Years later I wondered what would have happened if only my family, community, church, schools, etc. knew what abusive relationships looked like in the early stages. If only these lessons were taught in place of modesty or typing. This is what happens when a church, education system, and family hold such rigid gender views and fail to teach consent, sexual citizenship, or respect for women. This rape culture is what allowed this man and people like him to thrive in our global society. Developing the ability to discern between harmful behavior patterns and healthier behaviors could have prevented me from entering an abusive relationship with a man who abused me for months and raped me several times. He, like most men who rape women received zero consequences legally or socially. All of our mutual social media friends continued to be his friend, even though at least one of them knew that he raped me.
When I told her that he raped me, she answered, “Are you sure you’re not just saying that because you’re mad that he broke up with you?” They are still friends (maybe more) on social media to this day. Back when this all happened, I went to my college bishop and to the bishop of the man who abused and raped me. However, neither bishop showed an understanding of abusive relationships or relationship rape. Therefore, they issued out church consequences and I went without temple trips and the sacrament for the next several months convinced that I had engaged in the almost unforgivable. It took months before I realized what he did, and who sat by and
watched.
Thank you so much for sharing your story. What he did to you was monstrous. I am in awe of your wisdom and how you are overcoming.
Thank you for reading and for your kind reply!
I’m so sorry for your experience.
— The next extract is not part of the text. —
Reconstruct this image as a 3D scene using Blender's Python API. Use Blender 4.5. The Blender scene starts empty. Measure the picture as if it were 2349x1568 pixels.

I can’t believe there are ideologies out there that think black women have easier lives than black men. And that black women have to accept harmful, dysfunctional relationship dynamics. I’m so sorry your family and friends weren’t there for you. I’m sorry the church wasn’t there for you. I hope you find peace and healing.
I learned so much reading this. I’m so sorry for what you went through, but I’m grateful for your courage in sharing your story.
Thank you so, so much for being vulnerable and sharing this with us. I wish there were more education on how to recognize abusive relationships, but I know when I got into mine I wasn’t listening to anyone, much less seeing signs that were obvious to everyone else.
I wish we could normalize people getting help and recognizing when they are rationalizing really awful things they do to others, but for now the best we can do is help people know how to protect themselves and support those abused so they feel they are able to make that change. It’s a giant, scary leap, not knowing if those you’re closest to will even care to catch you.
Deep, deep gratitude, again, for your story.
Thank you for this. Your description accurately describes kind of predate and the experience many young women in the church experience. Physically hurting you to get his way is just another form of the same thing.
I hope you have explained this to your sister, brother, former bishop and others who contributed and allowed this. The Church claims it is training bishops to recognize the truth of what you were trying to tell them. Whether it has worked I don’t know.
I do know several women who have not gone to the bishops, counsellors, or divorce attorneys because they perceive they will not be believed based on the viewpoints you described.
I am so sorry you had to suffer. But Christ says he will heal you. At some point.
Thank you for sharing your story. You have a much needed voice. I am so sorry no one protected you.
“I was pressured to adhere to a culturally specific form of sexism that says my primary purpose is to save, heal and rescue Black American men from a cruel world that oppresses and devalues them. The idea is that my Black American female life is easier, therefore my social and familial role is protector, long sufferer, and political mobilizer for my brothers, father, and male partners over anyone else including myself and other women.“ The world can be cruel but I am glad you have rejected oppression of all and bless you on your journey of healing.
” He, like most men who rape women received zero consequences legally or socially.” This. I’m sad for what you went through and grateful you’re willing to share.
It took me a long time to finally type this out and bring many of my experiences together. Thank you for reading it!
“This is what happens when a church, education system, and family hold such rigid gender views and fail to teach consent, sexual citizenship, or respect for women” THIS! Women are told in the church how special, valuable, etc they are, but if these things aren’t being taught the actions do not match the words. Like your experience of being punished for being raped, too often that is the experience. That is unacceptable and devastating to women.
I am so sorry. And I appreciate your suggestion that we focus more on teaching youth how to recognize abusive relationships. I hope your suggestion is heard by those on a place to implement it.